Les créateurs de cette nouvelle mouture, réalisée par Jean-François Pouliot et François Brisson, ont pris quelques libertés avec le scénario, sans pour autant le dénaturer. Le château fort de neige est plus moderne - mais moins impressionnant que l'original, selon mon jury familial - et le personnage de Luc, plus timide et discret.

«Dans le premier film, Luc était baveux. C'était un vrai chef de gang. C'est lui qui voulait faire la guerre. Il prenait ça au sérieux. Dans le nouveau film, on a l'impression que c'est vraiment juste un jeu», m'a expliqué en sortant mon critique invité de 11 ans, en regrettant le «boss des bécosses» de l'oeuvre originale, plus réaliste et moins politiquement correcte peut-être.

Je craignais que l'on n'ait modifié la fin crève-coeur du film. Elle est intacte.

C'eût été un sacrilège de la sacrifier. La guerre fait toujours des victimes collatérales. «C'est la seule scène que j'ai vue dans un film qui m'a presque fait pleurer. D'habitude, je reste insensible», m'a avoué l'aîné, que je surveillais du coin de l'oeil comme son frère, en retenant mes propres larmes.

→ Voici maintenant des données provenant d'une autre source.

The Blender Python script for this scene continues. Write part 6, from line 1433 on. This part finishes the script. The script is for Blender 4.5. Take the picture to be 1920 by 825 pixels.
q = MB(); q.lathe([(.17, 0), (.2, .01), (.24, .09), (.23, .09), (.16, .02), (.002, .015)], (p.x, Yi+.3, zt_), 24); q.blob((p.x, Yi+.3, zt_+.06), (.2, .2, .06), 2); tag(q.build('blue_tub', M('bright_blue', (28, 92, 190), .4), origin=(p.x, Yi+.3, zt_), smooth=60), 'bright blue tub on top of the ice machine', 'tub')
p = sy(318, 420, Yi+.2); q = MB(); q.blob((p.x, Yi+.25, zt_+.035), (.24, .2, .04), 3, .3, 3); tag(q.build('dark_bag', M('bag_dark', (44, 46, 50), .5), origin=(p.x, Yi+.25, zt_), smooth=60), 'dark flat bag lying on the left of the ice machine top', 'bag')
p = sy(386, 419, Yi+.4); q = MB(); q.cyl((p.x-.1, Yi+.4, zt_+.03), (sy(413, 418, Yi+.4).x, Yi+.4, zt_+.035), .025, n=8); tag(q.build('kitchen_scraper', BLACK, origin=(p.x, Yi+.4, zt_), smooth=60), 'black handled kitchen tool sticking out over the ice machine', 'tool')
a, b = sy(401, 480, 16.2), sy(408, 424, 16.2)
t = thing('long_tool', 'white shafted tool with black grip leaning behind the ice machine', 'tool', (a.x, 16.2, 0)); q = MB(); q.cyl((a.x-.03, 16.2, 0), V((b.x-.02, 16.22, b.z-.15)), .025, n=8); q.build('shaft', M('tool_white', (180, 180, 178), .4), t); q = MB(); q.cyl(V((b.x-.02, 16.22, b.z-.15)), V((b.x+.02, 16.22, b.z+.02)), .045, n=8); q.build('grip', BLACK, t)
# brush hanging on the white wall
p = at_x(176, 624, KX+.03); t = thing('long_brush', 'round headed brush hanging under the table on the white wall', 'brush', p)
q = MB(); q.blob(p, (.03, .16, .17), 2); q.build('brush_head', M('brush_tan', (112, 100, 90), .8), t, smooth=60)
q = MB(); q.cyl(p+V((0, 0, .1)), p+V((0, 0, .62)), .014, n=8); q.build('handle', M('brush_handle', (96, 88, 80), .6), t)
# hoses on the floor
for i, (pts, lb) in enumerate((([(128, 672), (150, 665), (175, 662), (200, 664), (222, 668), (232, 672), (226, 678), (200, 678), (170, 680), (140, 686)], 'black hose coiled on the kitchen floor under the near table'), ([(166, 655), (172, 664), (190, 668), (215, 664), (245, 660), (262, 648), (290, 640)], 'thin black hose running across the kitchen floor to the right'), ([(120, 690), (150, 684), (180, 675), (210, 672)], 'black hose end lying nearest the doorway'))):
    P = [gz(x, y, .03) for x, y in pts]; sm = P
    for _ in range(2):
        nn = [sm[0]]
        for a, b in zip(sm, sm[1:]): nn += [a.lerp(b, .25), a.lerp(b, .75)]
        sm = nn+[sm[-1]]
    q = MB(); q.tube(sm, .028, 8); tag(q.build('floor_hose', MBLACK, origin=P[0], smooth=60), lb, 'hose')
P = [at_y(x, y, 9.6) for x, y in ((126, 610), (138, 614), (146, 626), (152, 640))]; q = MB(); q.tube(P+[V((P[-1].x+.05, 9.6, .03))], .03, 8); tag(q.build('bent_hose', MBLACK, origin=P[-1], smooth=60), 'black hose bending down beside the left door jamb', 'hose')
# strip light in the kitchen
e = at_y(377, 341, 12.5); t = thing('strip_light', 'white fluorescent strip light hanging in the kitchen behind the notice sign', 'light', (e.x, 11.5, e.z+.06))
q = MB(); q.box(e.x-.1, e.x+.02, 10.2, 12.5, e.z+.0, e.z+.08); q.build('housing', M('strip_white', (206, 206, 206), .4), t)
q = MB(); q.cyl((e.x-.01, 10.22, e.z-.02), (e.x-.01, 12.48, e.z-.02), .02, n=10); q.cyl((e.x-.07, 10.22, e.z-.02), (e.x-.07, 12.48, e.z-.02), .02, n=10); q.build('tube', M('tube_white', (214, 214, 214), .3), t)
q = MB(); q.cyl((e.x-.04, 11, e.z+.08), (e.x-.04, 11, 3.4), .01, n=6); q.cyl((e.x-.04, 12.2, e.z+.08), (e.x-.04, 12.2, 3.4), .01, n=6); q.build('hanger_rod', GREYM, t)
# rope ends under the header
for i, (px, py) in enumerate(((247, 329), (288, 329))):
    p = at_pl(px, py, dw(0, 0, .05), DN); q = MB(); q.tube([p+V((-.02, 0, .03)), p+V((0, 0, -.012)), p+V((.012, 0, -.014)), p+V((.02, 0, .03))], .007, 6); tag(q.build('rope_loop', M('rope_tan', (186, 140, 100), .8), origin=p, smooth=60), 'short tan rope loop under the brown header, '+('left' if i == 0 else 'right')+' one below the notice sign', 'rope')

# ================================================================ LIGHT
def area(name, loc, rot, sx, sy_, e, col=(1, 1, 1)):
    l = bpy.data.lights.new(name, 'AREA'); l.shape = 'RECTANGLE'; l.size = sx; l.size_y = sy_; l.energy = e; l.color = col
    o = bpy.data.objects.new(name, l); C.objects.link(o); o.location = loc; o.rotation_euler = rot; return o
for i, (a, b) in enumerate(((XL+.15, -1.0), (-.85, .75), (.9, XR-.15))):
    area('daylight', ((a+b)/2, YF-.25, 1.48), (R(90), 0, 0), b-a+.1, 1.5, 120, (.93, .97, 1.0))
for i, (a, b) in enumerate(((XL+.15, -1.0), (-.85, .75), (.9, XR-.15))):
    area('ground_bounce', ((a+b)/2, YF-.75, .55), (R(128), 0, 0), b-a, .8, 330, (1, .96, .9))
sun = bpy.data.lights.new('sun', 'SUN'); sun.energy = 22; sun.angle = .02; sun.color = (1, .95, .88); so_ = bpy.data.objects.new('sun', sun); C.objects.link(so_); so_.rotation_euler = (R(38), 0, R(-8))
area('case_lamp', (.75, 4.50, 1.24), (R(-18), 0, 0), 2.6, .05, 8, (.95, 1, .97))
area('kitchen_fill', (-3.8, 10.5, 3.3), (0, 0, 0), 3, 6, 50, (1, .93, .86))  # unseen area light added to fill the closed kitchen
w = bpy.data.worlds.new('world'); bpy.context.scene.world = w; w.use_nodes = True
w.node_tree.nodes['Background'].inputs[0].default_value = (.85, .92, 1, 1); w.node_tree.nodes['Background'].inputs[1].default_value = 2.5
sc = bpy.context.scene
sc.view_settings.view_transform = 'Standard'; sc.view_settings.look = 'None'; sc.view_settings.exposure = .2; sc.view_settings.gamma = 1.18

Contrairement à Fiston, je suis souvent ému au cinéma. Je l'ai été aussi lorsque, pendant le générique de fin, les interprètes des chansons du film, Fred Pellerin, Marie-Pierre Arthur, Louis-Jean Cormier, Marie-Mai et les autres sont montés sur scène pour chanter L'amour a pris son temps, popularisée jadis par Nathalie Simard et restée pour moi un «plaisir coupable» classique.

André Melançon aussi était ému. Andrée Lachapelle me l'a confirmé, lorsque je les ai croisés en quittant la salle. «Je vous souhaite un bel hiver plein de boules de neige», a-t-il lancé aux garçons après leur avoir demandé s'ils avaient aimé le film. Ils l'ont aimé. «Mais je ne l'aurais pas autant aimé si je n'avais pas vu le premier», m'a confié le plus vieux. Vous avez préféré l'original? leur ai-je demandé en route vers la maison. Oui! ont-ils répondu en choeur, sans hésitation. Ça non plus, je n'ai pas osé vous le dire, André.